◆ **What to produce**
Filter this material down to the lines that hold "from", copying each one.

◆ **Supplied material**
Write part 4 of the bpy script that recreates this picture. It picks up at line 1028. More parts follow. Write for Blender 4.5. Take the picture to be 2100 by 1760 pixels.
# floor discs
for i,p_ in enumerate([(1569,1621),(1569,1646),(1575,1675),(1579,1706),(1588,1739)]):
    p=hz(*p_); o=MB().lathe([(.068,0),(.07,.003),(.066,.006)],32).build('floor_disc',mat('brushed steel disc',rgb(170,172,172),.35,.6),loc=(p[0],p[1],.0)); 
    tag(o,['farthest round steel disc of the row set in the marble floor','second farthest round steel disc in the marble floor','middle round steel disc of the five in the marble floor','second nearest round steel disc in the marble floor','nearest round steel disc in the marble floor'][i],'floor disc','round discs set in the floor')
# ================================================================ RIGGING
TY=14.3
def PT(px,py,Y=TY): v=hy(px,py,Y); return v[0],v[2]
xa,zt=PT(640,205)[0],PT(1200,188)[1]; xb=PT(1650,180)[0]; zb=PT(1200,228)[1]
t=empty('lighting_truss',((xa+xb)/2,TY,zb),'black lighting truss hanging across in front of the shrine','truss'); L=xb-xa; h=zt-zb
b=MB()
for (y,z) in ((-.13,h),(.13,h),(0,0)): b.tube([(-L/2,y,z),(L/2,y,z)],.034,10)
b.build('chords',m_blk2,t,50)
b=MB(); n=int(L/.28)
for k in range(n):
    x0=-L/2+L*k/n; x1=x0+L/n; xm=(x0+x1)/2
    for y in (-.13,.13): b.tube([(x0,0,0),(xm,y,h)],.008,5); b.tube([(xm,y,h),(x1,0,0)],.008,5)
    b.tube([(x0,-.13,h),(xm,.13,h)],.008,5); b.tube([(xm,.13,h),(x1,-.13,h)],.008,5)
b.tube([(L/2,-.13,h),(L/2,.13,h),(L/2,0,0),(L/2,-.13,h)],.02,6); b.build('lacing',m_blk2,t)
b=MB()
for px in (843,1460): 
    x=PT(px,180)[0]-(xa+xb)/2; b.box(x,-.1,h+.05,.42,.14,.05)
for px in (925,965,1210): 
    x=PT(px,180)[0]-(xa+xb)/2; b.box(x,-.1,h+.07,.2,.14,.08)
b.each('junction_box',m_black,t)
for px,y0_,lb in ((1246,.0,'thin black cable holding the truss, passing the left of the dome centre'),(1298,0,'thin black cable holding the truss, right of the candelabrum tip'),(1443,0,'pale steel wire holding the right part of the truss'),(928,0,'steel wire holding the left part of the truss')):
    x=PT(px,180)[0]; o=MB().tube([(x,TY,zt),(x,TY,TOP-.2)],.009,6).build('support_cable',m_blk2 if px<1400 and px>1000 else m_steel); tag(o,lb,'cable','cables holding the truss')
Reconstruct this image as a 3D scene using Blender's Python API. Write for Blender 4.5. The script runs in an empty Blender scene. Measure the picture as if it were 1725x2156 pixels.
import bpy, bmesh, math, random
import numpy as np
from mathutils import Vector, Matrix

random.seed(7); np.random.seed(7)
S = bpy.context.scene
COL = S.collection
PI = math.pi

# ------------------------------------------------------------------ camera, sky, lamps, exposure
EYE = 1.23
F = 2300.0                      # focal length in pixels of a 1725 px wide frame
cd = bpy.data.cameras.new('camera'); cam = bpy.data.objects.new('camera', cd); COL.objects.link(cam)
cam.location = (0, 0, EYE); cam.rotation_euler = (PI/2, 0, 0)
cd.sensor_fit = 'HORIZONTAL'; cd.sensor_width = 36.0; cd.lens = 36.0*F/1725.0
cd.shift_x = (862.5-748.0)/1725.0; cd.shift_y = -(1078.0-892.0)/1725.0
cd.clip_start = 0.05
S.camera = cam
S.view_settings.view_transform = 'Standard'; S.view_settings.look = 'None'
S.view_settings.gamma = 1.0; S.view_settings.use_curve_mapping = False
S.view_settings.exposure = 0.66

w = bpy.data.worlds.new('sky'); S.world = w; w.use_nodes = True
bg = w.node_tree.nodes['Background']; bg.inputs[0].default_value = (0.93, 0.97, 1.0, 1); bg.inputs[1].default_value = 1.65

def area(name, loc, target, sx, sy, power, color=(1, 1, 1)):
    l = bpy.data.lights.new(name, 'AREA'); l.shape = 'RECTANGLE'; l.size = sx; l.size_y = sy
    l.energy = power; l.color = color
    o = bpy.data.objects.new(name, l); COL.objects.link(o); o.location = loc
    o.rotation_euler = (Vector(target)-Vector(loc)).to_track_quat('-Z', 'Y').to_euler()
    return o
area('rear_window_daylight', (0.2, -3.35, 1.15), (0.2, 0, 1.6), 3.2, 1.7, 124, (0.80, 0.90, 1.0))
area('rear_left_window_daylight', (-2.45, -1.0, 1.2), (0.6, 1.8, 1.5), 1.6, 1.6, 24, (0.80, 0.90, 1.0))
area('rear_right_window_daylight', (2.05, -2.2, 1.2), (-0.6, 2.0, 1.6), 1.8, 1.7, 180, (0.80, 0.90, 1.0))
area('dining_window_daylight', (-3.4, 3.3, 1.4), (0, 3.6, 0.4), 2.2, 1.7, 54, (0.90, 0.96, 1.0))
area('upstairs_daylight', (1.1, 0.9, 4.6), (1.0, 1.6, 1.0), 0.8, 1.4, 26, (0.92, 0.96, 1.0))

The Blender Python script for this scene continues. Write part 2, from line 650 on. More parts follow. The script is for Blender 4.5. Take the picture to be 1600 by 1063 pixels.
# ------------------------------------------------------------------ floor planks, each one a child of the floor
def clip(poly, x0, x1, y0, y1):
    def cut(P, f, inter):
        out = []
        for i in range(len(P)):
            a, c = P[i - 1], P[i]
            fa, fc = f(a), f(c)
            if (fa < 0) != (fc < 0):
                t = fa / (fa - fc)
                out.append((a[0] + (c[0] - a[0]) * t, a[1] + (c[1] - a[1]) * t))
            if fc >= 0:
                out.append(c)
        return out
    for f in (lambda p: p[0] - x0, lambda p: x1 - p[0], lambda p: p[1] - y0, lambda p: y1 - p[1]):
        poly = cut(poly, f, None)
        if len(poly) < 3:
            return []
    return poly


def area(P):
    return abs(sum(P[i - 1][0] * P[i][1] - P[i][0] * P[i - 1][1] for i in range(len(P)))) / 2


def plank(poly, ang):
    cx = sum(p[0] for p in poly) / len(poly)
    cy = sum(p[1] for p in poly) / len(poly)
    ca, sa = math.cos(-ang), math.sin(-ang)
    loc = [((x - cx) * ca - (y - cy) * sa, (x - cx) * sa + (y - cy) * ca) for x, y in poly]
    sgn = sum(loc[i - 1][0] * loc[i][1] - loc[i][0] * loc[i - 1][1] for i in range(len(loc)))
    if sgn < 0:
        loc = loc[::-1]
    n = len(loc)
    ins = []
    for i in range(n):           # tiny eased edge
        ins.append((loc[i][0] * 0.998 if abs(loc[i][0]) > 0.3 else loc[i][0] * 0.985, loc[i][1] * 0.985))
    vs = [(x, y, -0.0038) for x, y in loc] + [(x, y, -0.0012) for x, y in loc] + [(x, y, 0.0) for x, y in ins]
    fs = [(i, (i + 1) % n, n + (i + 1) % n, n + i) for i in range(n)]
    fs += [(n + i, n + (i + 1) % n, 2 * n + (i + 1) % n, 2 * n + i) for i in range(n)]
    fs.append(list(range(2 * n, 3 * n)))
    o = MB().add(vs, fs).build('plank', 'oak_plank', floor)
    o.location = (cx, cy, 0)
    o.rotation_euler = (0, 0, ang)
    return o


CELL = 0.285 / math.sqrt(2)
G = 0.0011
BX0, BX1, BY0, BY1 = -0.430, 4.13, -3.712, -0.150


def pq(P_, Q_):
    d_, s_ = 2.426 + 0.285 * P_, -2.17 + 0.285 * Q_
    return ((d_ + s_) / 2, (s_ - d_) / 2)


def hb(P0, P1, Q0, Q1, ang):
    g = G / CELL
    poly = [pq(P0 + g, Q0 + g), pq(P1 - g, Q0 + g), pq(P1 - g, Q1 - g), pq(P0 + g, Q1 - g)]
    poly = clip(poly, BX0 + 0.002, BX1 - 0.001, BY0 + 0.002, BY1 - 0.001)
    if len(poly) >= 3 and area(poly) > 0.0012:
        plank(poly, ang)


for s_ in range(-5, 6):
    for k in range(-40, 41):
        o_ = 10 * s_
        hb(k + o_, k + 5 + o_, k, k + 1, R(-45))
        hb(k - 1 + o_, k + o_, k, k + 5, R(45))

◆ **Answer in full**
from mathutils import Vector, Matrix
The Blender Python script for this scene continues. Write part 2, from line 650 on. More parts follow. The script is for Blender 4.5. Take the picture to be 1600 by 1063 pixels.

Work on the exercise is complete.